2. So now that it's February, the first month of my experiment with limiting social media and internet time is over.  I like this-- not reading the news until late in the day, limiting social media to weekends and occasional evenings, and not having games on my phone. Getting rid of my games has actually been the hardest part. They say it takes three weeks to form a new habit (or, presumably, break an old one), but after a month, I still really miss my games. For some perverse reason that is making me think I should keep going until I get over it. We'll see how long it takes.

3. Celeste Ng's new book, Little Fires Everywhere, has been in my queue at the library ebook website for months. It was Amazon's #1 fiction book of the year last year. It has blazingly high reviews. I really liked her last book, Everything I Never Told You. I've been looking forward to reading it for months, and when it finally became available, I was ready to clear out my schedule.

4. It starts out well-- a woman is standing in front of her McMansion in a wealthy suburb of Cleveland watching it burn down. Forty pages into it, I was completely hooked. But then it started to feel... predictable. And then the characters started to seem like types instead of individuals. And then it started to seem less like a novel and more like a lecture. About the time I hit 65%, I realized, I hate this book. I skimmed through to the end and gave it two stars on Goodreads. Extremely disappointing.

5. One of several strands of the story is the difficult relationship between a mom and her teenage daughter. We saw Lady Bird last weekend, and it made me realize how good that movie really was. We were impressed with it when we saw it in the theater, but reading Little Fires, which has a sort-of similar situation between two characters who are practically clichés, made me realize how fully realized the complex characters were in Lady Bird. (apologies for the convoluted sentence but hopefully you figured it out.) Good movie. Not always easy to watch.

6. Did you know that it is now acceptable to use "hopefully" in the sense of "it is to be hoped"? For a long time that was one of those English teacher pet peeves--you were only supposed to use "hopefully" when you meant something was filled with hope, like the expression on your dog's face when he looks at you hopefully, expecting a treat. You were not supposed to use it the way I did in the previous paragraph. But the times, they change.

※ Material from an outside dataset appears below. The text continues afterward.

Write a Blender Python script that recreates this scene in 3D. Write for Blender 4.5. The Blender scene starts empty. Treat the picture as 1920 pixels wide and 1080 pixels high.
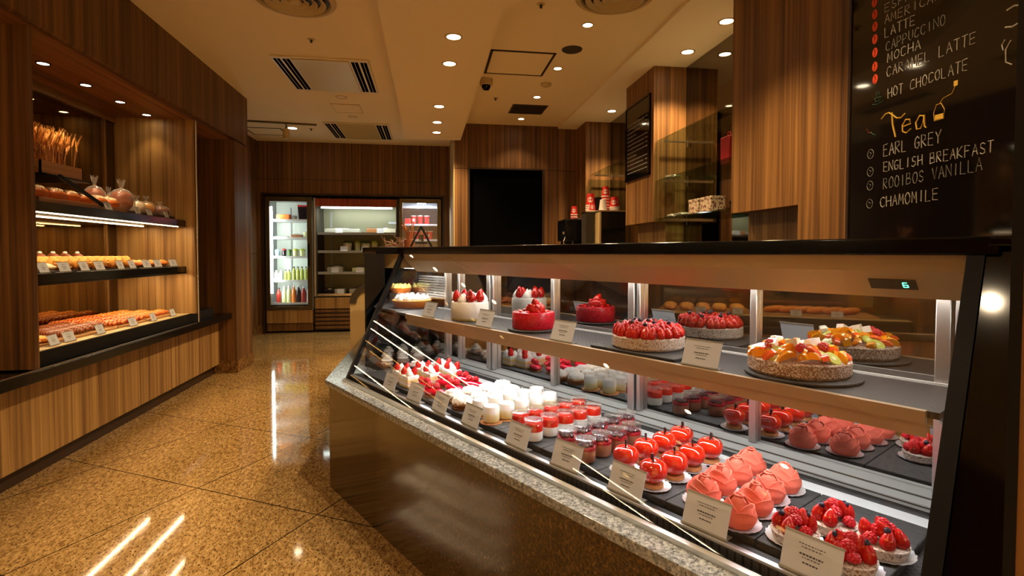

I went looking for a source to back that up and discovered that the AP Style Guide changed its opinion on "hopefully" back in 2012, so I'm late. No surprise.

7. Super Bowl Schmuper Bowl. I was hoping that the Vikings would make it-- I don't care about the Vikings, but we have friends who do, and I could root vicariously for them. But two teams from the northeast-- just can't bring myself to care. However, we're having friends over to watch the commercials and the half-time show, plus eat lots of food, so maybe we will have fun anyway.